HADOPI contre amendement 46, la suite
En France le feuilleton HADOPI (Haute Autorité pour la diffusion des oeuvres et la protection des droits sur Internet, prévue par le projet de loi « création sur internet ») occupe les medias et touche à sa fin avec le vote imminent de la loi.
Au niveau de l’Union européenne, les rebondissements se succèdent aussi. On se souvient que le dispositif de « riposte graduée » prévu par le projet de loi était contredit par le projet « paquet telecom » actuellement en discussion au Parlement européen et plus précisément par un des amendements votés. Cet amendement (amendement 138) voté en 1ère lecture précisait qu'il ne pouvait être apporté de restrictions « aux droits et libertés fondamentaux des utilisateurs finaux sans décision préalable des autorités judiciaires, notamment conformément à l'article 11 de la charte des droits fondamentaux de l'Union européenne concernant la liberté d'expression et d'information, sauf lorsque la sécurité publique est menacée, auquel cas la décision peut intervenir ultérieurement ». Or, le projet de loi français prévoit que les internautes téléchargeant illégalement seront avertis qu’ils s’exposent à des sanctions par la Haute Autorité de régulation. Ils recevront deux avertissement successifs aux termes desquels, s’ils n’en n’ont pas tenu compte, ils seront sanctionnés par une suspension de l’abonnement internet pouvant aller jusqu’à un an, assortie de l’interdiction de se réabonner pendant la même durée auprès de tout autre opérateur.

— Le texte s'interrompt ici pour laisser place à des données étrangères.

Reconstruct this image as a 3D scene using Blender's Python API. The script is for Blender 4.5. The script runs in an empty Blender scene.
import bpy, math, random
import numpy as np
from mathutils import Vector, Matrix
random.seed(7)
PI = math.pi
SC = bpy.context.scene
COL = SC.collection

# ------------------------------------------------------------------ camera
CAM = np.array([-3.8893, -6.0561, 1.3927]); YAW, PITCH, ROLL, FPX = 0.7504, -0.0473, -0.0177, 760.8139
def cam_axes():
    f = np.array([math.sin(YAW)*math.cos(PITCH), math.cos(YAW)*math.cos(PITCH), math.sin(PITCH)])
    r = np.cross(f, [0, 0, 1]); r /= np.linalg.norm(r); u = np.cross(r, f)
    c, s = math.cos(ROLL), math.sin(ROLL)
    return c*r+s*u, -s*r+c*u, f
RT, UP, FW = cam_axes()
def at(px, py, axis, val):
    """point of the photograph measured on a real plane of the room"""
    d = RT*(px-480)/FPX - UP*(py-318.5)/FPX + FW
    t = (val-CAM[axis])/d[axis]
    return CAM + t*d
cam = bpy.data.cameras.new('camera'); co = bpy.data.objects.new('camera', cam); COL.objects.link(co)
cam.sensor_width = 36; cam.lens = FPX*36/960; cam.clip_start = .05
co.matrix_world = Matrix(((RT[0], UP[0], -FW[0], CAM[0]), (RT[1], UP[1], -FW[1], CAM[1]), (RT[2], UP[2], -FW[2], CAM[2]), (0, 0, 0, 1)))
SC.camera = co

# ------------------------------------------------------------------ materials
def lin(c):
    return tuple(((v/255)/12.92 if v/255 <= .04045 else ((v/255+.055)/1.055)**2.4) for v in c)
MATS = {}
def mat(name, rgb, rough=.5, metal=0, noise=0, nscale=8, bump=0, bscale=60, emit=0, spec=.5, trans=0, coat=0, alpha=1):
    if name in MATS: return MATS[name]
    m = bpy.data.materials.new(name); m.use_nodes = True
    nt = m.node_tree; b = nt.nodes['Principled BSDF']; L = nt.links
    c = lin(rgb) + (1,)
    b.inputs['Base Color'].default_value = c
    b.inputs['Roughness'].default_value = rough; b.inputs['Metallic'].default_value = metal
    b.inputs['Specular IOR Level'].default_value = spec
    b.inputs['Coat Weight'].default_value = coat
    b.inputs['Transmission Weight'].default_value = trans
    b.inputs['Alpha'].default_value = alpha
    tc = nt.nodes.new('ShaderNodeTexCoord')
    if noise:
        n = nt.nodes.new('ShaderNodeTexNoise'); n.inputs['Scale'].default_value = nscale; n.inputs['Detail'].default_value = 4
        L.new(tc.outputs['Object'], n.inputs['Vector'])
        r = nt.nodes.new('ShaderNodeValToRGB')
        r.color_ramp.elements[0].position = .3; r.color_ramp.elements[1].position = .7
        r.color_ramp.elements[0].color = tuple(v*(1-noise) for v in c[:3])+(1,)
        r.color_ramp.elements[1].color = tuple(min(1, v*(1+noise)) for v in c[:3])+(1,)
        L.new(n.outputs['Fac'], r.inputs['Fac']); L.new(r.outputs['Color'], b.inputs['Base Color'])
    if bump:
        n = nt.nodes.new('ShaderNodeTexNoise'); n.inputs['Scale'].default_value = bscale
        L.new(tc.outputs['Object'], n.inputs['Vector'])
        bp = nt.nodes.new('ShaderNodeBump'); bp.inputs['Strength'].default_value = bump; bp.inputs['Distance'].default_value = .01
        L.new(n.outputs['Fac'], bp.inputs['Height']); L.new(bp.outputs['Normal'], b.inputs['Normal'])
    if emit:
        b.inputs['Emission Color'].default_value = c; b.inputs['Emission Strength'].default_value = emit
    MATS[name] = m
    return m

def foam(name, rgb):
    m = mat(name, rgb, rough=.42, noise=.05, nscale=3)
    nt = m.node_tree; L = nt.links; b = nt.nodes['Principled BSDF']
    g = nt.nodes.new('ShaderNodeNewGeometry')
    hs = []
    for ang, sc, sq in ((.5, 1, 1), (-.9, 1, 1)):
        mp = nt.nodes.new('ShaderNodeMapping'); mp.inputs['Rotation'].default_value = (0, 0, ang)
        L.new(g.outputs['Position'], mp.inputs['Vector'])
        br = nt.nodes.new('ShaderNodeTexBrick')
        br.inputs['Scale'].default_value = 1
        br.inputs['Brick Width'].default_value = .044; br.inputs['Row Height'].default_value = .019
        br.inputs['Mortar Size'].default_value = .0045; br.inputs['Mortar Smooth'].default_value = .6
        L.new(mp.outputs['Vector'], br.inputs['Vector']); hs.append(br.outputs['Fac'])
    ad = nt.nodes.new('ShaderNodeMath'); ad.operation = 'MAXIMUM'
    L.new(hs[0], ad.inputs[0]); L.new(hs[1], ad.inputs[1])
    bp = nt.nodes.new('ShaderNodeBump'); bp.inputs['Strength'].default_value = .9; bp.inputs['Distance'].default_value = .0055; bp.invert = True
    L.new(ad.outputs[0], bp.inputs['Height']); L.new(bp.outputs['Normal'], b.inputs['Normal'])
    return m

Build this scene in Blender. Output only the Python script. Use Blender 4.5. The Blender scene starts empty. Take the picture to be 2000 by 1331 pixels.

Le 22/04/2009, les eurodéputés membres de la commission "industrie, recherche et énergie" du Parlement européen ont adopté l’amendement 46 qui reprend certains termes de l’amendement 138. Mais sa version actuelle contient des différences qui laissent perplexes les commentateurs, dont certains parlent de recul du Parlement européen.
Pourquoi ?
Sur les garanties des droits des internautes l’amendement 46 prévoyait initialement : "f ter) en appliquant le principe selon lequel aucune restriction ne peut être imposée aux droits et libertés fondamentaux des utilisateurs finaux sans décision préalable des autorités judiciaires, notamment conformément à l'article 11 de la Charte des droits fondamentaux de l'Union européenne concernant la liberté d'expression et d'information, sauf lorsque la sécurité publique est menacée, auquel cas la décision peut intervenir ultérieurement." .
A la suite de négociations avec le Conseil, l’amendement 46 a été retoqué et reformulé.
- Première différence : là où il était question d’autorités judiciaires, il est désormais question de « tribunal indépendant et impartial établi par la loi et agissant dans le respect du procès équitable en conformité avec l'article 6 de la Convention (européenne) de sauvegarde des droits de l'homme et des libertés fondamentales ». Difficile de voir un recul dans cette nouvelle formulation. Certains comme l’eurodéputé vert Alain Lipietz considèrent même qu’elle apporte une protection plus forte (voir sa démonstration étayée et argumentée sur la base de l’article 6 de la CEDH).
- Deuxième différence : alors que l’amendement 138 et l’amendement 46 dans sa version initiale prévoyaient expressément qu’ aucune restriction ne pourrait être imposée aux droits et libertés fondamentaux des internautes sans décision préalable des autorités judiciaires, l’exigence de décision préalable a disparu dans la nouvelle rédaction. A supposer qu’HADOPI soit assimilée à un « tribunal », elle pourrait donc couper la connexion internet….mais à condition de respecter les conditions posées dans l’article 6 de la CEDH, c’est-à-dire en respectant les droits de la défense, donc après avoir entendu l’internaute. Il ne pourrait donc pas y avoir coupure avant jugement. Là encore, l’analyse d’Alain Lipietz est claire et plutôt convaincante.
Je signale cependant qu'elle n’est pas partagée de tous.
Ainsi, la Quadrature du net, estime que « L'HADOPI reste tout aussi incompatible avec la nouvelle formulation qu'elle l'était avec l'ancienne ». Mais, elle s’inquiète de la disparition de l’exigence de décision préalable qui selon elle signifierait que l’internaute devrait se lancer dans une procédure pour faire reconnaître son droit car « alors que l'énoncé orginal rendait immédiatement obligatoire l'implication de l'autorité judiciaire, on devra recourir à de longues procédures devant les tribunaux européens pour obtenir la confirmation que l'HADOPI ne respecte pas le droit à un procès équitable ».
Le débat n’est pas clos puisqu’il faut à présent que le Parlement européen, en séance plénière, examine et vote le texte.